-- start Dataset records --

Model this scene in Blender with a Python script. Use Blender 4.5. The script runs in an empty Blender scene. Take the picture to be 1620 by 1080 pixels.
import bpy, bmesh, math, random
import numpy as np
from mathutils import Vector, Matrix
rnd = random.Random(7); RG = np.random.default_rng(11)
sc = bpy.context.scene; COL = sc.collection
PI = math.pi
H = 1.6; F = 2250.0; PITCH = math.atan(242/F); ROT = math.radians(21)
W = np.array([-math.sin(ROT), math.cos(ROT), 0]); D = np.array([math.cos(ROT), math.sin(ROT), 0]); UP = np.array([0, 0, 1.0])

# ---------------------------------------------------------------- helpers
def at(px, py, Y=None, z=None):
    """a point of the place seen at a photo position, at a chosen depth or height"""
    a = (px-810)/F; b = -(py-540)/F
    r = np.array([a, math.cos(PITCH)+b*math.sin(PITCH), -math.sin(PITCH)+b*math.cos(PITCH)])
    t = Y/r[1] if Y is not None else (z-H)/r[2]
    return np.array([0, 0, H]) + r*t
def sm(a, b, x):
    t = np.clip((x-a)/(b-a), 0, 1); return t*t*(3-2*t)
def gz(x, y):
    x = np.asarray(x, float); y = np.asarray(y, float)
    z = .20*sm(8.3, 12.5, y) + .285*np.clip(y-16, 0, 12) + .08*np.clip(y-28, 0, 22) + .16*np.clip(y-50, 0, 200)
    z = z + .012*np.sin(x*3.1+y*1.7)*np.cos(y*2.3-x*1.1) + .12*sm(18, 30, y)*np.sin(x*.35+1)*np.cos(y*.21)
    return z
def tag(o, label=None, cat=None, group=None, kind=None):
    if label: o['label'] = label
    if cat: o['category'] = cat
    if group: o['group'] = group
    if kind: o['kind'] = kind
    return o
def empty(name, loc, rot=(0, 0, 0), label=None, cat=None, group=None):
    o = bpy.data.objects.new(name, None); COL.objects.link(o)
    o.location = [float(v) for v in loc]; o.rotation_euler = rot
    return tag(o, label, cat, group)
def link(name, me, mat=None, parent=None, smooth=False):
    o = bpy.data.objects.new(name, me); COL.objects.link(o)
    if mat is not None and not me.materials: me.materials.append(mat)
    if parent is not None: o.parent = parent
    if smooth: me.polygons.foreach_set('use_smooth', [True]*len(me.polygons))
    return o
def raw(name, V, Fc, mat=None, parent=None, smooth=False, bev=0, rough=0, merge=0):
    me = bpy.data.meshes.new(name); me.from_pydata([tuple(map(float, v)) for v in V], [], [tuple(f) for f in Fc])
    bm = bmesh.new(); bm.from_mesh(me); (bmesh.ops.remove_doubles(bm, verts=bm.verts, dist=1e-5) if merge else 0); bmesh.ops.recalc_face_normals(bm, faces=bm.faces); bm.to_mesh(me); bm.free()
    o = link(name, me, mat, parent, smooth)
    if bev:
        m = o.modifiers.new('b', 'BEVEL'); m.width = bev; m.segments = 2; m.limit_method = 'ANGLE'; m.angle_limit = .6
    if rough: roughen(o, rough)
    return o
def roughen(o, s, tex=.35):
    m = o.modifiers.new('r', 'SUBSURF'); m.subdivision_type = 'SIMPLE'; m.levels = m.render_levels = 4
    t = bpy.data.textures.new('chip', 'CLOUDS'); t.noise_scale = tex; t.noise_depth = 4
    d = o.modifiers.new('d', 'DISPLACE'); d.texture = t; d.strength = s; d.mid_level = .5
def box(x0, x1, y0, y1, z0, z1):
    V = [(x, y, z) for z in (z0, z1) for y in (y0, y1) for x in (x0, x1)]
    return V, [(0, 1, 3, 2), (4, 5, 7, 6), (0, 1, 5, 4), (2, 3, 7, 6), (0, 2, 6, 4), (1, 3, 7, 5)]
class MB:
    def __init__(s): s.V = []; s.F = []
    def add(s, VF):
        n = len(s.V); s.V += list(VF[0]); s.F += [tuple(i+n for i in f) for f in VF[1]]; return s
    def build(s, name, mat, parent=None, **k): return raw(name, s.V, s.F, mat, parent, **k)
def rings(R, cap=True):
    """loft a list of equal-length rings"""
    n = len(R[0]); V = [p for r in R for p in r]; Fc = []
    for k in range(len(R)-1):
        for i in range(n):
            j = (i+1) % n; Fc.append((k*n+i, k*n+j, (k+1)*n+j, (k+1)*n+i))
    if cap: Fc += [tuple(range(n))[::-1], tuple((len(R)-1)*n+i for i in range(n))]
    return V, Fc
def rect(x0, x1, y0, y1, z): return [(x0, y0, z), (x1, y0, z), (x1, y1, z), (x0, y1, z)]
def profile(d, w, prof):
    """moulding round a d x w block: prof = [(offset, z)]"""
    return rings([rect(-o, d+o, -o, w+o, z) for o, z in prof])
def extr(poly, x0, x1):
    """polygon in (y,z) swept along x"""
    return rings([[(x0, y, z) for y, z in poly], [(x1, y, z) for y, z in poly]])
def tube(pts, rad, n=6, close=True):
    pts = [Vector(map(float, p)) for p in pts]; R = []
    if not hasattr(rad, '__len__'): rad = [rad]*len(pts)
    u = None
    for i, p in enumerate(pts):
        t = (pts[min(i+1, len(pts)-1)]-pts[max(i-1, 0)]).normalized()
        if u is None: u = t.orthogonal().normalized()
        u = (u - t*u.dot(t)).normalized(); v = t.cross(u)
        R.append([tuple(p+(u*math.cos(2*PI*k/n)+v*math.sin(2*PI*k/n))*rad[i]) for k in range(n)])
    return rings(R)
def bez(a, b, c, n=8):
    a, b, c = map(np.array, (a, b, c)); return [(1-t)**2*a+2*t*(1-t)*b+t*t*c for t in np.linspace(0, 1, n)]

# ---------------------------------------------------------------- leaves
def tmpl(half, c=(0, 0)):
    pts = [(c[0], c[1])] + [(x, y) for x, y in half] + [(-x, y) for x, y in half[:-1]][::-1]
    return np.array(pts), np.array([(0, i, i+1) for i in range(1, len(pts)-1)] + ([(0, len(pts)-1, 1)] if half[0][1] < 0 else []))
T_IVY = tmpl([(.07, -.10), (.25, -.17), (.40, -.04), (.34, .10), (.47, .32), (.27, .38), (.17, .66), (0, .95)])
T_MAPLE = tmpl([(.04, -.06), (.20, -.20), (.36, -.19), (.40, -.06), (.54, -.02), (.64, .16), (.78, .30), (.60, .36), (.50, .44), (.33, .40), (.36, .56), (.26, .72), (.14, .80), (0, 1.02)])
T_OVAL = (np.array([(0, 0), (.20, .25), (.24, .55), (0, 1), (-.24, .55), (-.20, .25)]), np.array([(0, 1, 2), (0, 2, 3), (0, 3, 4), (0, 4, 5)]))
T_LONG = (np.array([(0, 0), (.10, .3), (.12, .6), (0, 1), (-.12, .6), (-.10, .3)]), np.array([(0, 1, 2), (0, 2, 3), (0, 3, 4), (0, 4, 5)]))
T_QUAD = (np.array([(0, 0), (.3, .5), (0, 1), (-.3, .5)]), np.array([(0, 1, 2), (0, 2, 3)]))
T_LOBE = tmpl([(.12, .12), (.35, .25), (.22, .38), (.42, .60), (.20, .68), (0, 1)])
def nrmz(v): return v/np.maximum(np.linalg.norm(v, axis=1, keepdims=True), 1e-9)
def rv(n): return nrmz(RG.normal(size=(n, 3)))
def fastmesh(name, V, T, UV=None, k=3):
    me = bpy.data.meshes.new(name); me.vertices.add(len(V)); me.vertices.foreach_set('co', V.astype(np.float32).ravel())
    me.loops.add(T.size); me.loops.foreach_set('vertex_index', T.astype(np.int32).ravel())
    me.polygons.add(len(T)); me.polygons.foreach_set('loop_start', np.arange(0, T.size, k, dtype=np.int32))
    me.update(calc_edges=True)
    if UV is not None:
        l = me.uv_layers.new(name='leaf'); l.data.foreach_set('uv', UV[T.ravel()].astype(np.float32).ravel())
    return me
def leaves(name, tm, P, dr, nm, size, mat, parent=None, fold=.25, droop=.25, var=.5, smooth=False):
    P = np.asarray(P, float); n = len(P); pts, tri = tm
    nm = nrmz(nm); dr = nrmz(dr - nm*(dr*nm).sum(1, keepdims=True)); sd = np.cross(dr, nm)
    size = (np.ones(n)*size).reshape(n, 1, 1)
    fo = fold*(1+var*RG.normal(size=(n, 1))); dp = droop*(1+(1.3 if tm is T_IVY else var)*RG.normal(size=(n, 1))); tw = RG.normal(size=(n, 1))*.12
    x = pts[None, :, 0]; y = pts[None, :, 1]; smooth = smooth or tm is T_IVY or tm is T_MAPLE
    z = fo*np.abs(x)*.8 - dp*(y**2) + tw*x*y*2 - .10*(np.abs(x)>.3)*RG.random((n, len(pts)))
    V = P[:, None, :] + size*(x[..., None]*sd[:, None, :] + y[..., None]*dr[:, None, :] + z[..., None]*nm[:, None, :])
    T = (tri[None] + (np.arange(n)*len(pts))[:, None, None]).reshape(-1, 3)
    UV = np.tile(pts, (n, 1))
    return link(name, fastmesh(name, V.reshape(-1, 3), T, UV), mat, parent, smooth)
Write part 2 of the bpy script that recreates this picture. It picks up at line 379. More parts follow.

-- end Dataset records --

What to produce |
Find each line holding "scene". Copy it out.

Exercise output |
Model this scene in Blender with a Python script. Use Blender 4.5. The script runs in an empty Blender scene. Take the picture to be 1620 by 1080 pixels.
sc = bpy.context.scene; COL = sc.collection